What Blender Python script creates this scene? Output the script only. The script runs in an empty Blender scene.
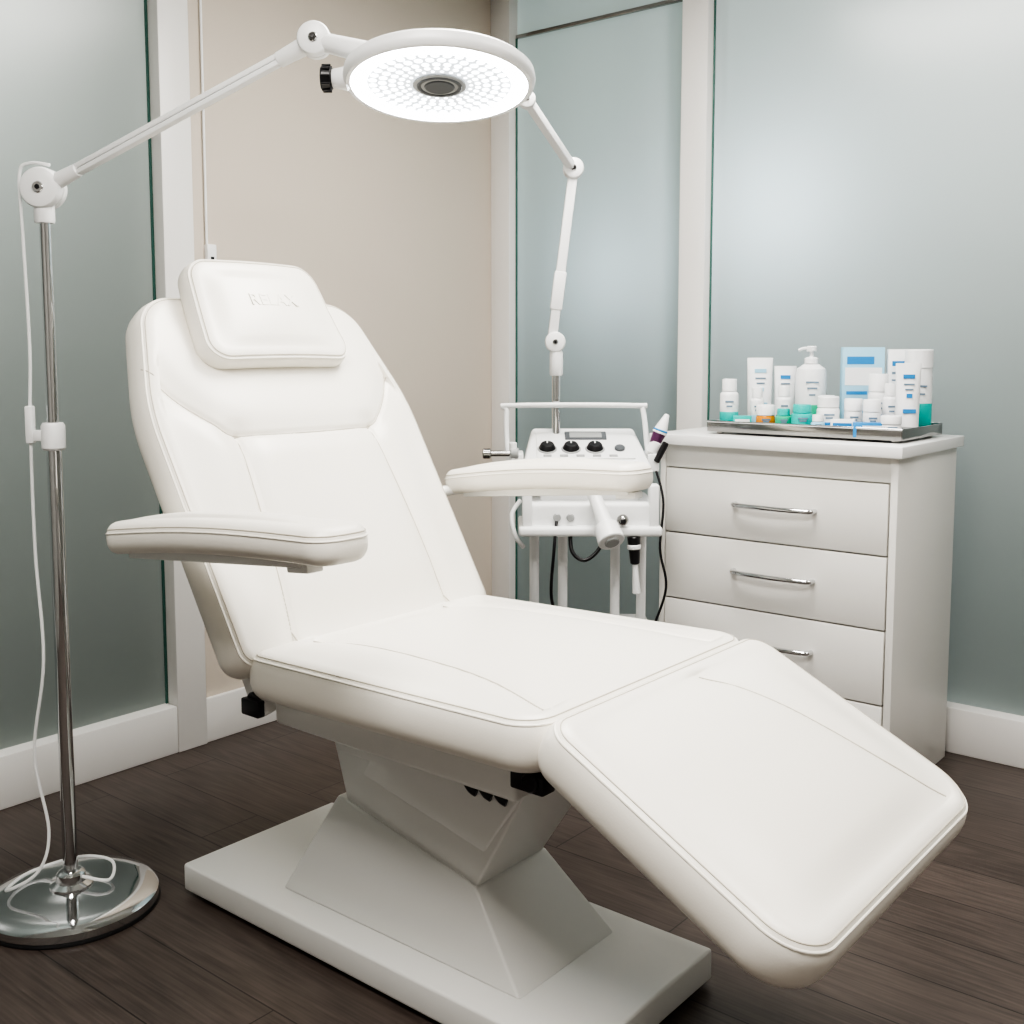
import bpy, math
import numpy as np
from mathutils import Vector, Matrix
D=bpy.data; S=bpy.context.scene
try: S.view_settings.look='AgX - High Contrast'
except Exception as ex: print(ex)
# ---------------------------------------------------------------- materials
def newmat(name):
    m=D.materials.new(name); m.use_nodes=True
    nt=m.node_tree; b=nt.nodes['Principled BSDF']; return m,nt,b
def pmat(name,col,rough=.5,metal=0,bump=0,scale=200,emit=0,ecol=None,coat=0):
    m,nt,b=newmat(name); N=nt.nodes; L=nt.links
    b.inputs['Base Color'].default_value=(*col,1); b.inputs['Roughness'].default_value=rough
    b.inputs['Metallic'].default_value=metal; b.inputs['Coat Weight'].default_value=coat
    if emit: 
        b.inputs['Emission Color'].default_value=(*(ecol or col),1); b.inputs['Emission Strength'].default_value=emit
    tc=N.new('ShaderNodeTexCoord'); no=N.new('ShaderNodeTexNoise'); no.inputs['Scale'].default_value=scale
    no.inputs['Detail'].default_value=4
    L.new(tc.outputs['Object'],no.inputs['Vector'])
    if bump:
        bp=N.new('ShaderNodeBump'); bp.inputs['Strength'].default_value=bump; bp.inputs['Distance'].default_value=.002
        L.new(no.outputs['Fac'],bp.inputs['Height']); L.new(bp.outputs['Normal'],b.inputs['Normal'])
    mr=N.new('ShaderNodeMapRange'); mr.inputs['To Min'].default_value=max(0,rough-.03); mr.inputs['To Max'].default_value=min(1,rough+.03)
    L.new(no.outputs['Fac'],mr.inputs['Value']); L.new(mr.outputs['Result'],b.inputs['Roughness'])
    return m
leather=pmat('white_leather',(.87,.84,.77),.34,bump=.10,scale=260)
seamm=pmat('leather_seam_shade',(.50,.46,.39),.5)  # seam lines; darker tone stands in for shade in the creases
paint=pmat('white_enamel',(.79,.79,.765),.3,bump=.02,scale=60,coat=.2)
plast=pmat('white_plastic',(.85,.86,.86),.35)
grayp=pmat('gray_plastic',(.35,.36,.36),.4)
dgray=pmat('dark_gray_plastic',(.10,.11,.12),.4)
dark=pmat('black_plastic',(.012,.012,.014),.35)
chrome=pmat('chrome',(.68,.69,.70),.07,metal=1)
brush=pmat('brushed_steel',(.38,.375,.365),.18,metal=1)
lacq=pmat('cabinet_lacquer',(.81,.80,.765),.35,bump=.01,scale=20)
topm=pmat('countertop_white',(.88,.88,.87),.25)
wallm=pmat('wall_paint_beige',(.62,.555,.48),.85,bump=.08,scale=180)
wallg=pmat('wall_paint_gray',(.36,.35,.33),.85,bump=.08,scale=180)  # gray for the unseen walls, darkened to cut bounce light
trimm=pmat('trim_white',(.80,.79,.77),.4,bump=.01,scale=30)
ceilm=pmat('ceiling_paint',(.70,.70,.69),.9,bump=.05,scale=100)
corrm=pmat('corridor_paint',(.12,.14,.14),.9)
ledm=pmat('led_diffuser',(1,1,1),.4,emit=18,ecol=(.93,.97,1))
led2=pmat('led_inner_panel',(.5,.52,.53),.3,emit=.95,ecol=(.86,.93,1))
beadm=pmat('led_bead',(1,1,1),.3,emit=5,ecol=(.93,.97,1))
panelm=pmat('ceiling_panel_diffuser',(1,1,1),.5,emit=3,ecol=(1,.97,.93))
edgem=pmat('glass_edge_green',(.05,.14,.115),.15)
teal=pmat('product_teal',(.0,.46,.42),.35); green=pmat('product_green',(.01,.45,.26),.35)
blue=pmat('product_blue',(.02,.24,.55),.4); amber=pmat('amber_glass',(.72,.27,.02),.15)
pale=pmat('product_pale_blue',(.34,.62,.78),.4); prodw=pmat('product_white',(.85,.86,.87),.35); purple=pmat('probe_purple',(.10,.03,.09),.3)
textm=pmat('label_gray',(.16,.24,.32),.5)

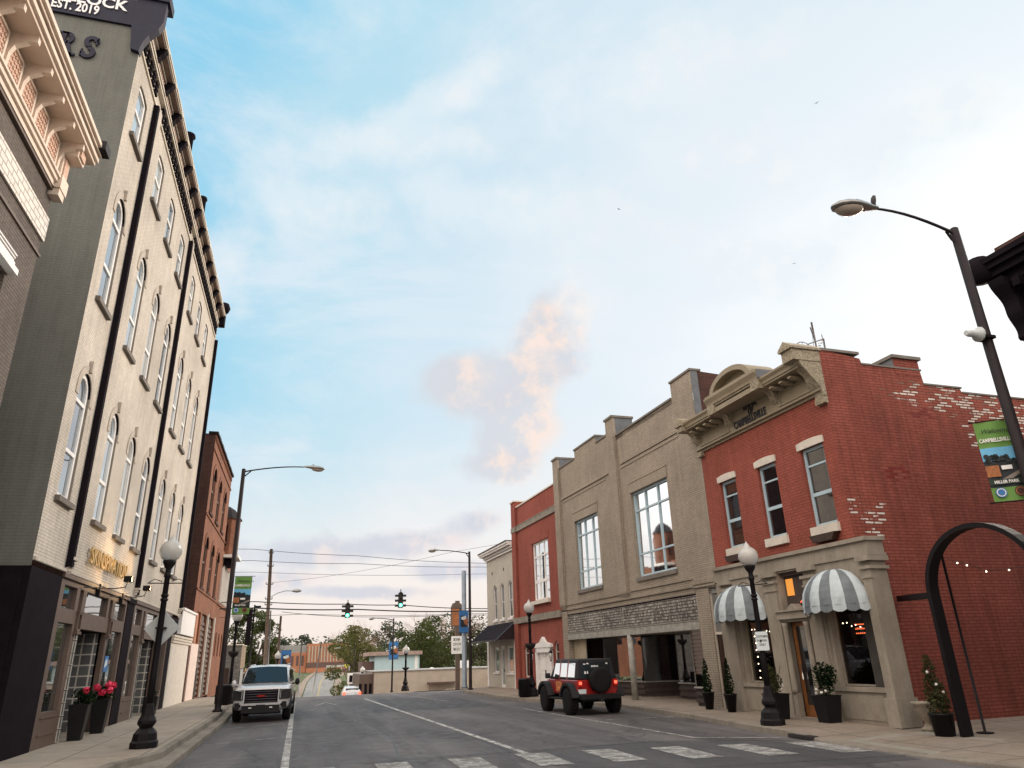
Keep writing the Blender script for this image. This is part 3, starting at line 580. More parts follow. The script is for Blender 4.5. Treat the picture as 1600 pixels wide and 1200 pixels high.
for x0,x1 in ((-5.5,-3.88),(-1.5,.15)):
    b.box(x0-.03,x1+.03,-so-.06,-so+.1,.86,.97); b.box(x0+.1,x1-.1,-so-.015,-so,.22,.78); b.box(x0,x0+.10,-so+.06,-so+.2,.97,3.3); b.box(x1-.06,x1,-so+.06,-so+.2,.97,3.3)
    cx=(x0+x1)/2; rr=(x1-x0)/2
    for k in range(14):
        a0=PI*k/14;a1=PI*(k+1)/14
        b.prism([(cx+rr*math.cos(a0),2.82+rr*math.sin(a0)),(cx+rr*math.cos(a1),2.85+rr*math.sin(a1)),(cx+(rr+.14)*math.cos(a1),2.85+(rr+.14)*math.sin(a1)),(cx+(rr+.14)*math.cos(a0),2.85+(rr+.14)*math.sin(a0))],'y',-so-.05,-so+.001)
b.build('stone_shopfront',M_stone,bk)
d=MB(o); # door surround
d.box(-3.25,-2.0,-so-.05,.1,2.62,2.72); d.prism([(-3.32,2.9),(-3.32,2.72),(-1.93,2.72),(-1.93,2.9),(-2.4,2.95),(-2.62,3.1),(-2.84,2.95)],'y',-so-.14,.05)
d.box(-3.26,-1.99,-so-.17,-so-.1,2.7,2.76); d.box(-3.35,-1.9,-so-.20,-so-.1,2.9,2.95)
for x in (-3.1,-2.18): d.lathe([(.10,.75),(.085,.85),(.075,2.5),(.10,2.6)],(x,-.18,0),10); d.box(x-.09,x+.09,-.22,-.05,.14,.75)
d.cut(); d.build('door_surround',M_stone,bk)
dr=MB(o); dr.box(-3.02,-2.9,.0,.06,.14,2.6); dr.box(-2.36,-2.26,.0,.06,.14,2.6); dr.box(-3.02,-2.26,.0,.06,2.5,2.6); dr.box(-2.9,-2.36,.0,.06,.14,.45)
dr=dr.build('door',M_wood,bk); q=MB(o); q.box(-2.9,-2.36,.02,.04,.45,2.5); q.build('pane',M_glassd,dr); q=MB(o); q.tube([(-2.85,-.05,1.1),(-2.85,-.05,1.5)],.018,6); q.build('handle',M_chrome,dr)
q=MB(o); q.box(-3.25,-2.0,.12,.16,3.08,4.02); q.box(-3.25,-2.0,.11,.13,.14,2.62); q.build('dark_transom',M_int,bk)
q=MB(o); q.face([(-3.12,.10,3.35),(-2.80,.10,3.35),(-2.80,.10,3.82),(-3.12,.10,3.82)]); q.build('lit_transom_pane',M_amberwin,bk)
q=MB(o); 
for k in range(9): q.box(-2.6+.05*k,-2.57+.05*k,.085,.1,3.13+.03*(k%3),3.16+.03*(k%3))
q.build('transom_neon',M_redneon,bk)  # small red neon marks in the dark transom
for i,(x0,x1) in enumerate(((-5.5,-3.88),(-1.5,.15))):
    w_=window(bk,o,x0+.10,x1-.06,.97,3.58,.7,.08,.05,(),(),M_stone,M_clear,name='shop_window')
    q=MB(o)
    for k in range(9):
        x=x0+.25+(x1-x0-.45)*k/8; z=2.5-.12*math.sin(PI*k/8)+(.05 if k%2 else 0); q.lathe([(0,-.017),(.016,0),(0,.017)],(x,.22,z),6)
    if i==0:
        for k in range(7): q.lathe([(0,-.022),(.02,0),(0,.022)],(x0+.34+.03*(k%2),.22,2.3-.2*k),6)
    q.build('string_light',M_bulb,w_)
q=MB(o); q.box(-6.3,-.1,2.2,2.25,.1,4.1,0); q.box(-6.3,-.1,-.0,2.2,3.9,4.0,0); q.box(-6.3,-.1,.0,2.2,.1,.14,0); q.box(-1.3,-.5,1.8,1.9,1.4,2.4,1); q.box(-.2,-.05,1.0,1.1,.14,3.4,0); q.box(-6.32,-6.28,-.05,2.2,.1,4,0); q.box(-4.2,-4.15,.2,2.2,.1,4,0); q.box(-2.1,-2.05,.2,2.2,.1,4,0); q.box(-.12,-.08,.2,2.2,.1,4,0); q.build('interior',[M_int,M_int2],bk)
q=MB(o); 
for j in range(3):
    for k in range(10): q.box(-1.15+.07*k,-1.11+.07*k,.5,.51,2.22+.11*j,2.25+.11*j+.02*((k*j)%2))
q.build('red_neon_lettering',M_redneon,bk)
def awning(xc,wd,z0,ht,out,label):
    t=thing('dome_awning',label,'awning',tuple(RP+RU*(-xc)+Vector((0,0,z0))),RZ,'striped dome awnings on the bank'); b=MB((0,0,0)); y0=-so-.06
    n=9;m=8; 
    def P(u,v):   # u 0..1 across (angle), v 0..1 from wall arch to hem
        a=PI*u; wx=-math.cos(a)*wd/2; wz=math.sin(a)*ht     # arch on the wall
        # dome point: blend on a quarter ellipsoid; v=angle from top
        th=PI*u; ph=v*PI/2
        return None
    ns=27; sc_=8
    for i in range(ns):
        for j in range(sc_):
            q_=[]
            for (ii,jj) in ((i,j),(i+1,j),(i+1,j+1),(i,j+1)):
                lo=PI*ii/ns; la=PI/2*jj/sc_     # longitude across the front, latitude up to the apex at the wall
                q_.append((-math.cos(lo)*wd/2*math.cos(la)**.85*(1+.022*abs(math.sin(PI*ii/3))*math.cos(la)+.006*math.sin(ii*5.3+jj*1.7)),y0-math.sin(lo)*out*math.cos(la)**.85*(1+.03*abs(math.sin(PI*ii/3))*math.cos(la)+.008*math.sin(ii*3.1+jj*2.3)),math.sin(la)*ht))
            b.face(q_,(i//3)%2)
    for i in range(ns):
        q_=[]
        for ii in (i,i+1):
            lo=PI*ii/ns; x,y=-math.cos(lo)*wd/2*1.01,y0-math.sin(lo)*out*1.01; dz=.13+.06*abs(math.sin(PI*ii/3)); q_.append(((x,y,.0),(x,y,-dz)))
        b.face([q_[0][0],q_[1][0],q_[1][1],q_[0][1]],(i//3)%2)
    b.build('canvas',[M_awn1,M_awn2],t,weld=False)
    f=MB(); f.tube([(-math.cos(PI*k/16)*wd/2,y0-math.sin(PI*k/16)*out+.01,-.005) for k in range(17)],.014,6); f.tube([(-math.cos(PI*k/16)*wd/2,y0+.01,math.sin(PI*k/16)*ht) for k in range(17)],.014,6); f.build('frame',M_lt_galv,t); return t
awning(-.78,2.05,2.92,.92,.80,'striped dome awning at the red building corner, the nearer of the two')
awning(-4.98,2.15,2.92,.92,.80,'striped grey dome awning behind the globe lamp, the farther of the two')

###

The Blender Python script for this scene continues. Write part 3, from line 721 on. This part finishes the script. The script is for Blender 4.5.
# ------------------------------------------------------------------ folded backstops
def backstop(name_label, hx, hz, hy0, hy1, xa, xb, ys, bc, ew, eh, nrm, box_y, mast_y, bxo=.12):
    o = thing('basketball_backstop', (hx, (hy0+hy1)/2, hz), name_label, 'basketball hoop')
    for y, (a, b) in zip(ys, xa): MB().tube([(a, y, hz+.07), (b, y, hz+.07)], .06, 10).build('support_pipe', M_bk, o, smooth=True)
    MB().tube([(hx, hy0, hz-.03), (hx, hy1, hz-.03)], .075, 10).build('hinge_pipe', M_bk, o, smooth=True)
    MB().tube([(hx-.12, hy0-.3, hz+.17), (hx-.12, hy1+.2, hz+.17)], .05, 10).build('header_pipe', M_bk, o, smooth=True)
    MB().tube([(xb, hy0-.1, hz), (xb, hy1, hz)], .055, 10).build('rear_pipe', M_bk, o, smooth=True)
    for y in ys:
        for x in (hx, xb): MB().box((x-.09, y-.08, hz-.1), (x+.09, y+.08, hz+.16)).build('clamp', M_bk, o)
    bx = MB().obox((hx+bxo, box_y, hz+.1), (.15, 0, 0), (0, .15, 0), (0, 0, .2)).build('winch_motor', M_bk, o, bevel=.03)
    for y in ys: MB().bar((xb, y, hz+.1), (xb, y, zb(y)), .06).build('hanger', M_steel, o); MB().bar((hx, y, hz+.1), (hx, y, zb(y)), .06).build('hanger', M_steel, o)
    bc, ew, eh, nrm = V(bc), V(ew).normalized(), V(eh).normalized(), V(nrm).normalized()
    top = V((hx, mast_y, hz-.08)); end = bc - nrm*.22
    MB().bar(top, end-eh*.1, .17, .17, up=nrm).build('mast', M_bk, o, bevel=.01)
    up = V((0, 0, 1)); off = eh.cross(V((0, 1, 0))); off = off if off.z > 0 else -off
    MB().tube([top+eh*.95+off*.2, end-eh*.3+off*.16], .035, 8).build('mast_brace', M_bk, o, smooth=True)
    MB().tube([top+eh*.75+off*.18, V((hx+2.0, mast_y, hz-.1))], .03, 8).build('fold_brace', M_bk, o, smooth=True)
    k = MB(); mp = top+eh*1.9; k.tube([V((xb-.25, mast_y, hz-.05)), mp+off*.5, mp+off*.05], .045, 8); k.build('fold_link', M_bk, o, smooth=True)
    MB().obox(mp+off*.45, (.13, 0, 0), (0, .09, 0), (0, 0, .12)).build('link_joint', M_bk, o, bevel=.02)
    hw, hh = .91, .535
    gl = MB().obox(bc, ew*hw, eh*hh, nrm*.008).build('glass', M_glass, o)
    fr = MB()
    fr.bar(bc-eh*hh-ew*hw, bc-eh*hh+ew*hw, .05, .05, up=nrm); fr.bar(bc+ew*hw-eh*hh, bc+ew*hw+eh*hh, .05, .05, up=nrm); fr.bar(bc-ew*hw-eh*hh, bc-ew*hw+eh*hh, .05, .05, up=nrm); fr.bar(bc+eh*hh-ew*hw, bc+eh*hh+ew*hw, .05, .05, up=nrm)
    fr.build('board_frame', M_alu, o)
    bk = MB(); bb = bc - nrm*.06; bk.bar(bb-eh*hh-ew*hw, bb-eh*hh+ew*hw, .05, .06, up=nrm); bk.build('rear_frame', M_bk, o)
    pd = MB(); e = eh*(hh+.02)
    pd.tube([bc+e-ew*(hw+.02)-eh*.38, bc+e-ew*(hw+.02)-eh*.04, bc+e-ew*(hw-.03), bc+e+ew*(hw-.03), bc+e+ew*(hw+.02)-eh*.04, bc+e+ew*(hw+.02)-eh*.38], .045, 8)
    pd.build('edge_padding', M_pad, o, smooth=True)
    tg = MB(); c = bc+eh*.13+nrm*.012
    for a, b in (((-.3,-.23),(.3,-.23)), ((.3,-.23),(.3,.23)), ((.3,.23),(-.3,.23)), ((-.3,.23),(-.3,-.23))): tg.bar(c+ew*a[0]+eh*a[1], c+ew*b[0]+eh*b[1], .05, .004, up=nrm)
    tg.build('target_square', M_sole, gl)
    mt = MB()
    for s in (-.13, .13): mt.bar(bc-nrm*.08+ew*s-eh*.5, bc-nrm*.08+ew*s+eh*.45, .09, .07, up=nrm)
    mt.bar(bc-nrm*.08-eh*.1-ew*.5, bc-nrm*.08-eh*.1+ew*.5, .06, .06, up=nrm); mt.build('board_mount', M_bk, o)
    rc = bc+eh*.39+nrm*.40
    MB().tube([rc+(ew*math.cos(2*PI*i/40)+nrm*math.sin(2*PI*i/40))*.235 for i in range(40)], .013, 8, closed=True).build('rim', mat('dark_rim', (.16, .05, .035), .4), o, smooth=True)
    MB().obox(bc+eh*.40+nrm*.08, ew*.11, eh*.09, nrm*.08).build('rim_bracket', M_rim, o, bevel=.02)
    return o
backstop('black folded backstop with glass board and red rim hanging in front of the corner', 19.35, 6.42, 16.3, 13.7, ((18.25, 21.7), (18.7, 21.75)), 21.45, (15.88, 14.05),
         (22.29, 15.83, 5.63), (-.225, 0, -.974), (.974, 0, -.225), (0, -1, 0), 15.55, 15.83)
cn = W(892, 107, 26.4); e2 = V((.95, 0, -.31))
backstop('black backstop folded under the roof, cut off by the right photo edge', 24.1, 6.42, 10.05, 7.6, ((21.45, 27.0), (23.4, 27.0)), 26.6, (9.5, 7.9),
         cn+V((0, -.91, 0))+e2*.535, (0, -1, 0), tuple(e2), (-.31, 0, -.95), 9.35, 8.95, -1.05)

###

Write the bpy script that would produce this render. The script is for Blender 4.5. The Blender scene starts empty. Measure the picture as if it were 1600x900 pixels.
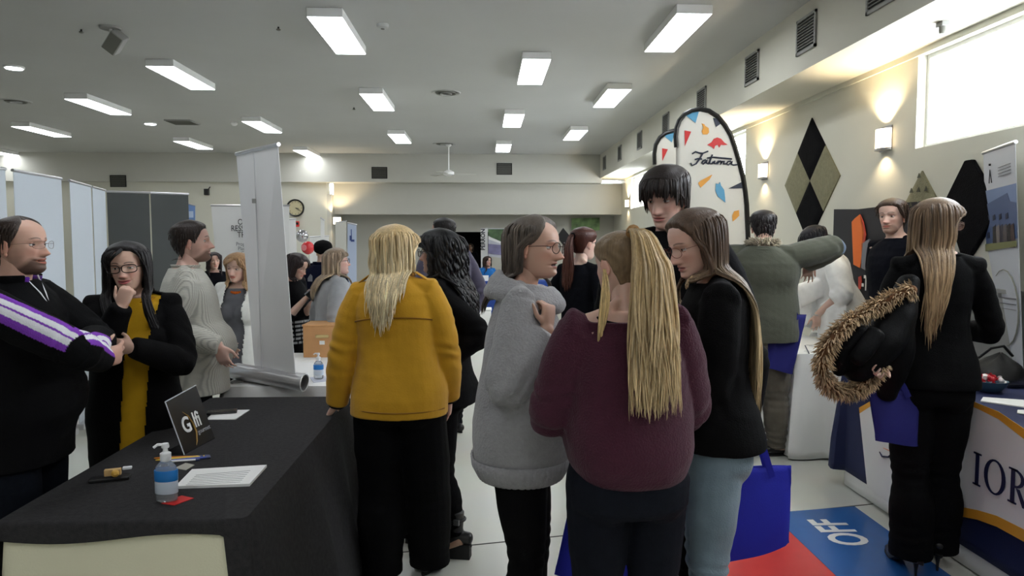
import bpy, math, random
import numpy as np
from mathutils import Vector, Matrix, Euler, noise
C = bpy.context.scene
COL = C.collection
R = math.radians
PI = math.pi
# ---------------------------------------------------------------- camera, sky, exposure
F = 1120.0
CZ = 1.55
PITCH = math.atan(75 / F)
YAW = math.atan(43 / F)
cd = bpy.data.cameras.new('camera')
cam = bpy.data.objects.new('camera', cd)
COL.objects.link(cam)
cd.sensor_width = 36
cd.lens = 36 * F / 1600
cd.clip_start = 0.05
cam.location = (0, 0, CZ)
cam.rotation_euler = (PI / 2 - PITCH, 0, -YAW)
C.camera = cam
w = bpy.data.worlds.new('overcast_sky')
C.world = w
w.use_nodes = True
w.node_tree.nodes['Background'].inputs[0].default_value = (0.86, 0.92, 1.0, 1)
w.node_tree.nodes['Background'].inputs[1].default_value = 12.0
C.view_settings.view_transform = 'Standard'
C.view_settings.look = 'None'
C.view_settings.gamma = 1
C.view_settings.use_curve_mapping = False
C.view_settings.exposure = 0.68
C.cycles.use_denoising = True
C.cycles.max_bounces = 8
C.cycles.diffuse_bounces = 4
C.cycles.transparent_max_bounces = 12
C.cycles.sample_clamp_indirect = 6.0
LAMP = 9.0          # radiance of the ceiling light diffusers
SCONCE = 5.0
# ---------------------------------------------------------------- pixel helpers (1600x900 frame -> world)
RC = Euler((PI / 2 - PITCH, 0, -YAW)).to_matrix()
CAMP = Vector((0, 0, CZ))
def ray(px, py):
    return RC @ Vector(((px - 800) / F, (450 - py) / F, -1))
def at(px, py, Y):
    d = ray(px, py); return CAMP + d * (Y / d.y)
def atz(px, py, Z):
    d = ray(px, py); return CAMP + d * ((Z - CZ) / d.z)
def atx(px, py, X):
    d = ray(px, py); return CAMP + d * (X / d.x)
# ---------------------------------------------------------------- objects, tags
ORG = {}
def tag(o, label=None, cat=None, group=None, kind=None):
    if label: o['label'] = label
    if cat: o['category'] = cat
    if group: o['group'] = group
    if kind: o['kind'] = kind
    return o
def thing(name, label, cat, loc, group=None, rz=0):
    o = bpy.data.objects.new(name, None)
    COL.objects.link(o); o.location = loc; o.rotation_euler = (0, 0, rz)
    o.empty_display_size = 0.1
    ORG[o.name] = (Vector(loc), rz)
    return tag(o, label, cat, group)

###

Search the records for the word "part". Copy every line that has it.

● **RESULT OF THE TASK**:
Keep writing the Blender script for this image. This is part 3, starting at line 580. More parts follow. The script is for Blender 4.5. Treat the picture as 1600 pixels wide and 1200 pixels high.
The Blender Python script for this scene continues. Write part 3, from line 721 on. This part finishes the script. The script is for Blender 4.5.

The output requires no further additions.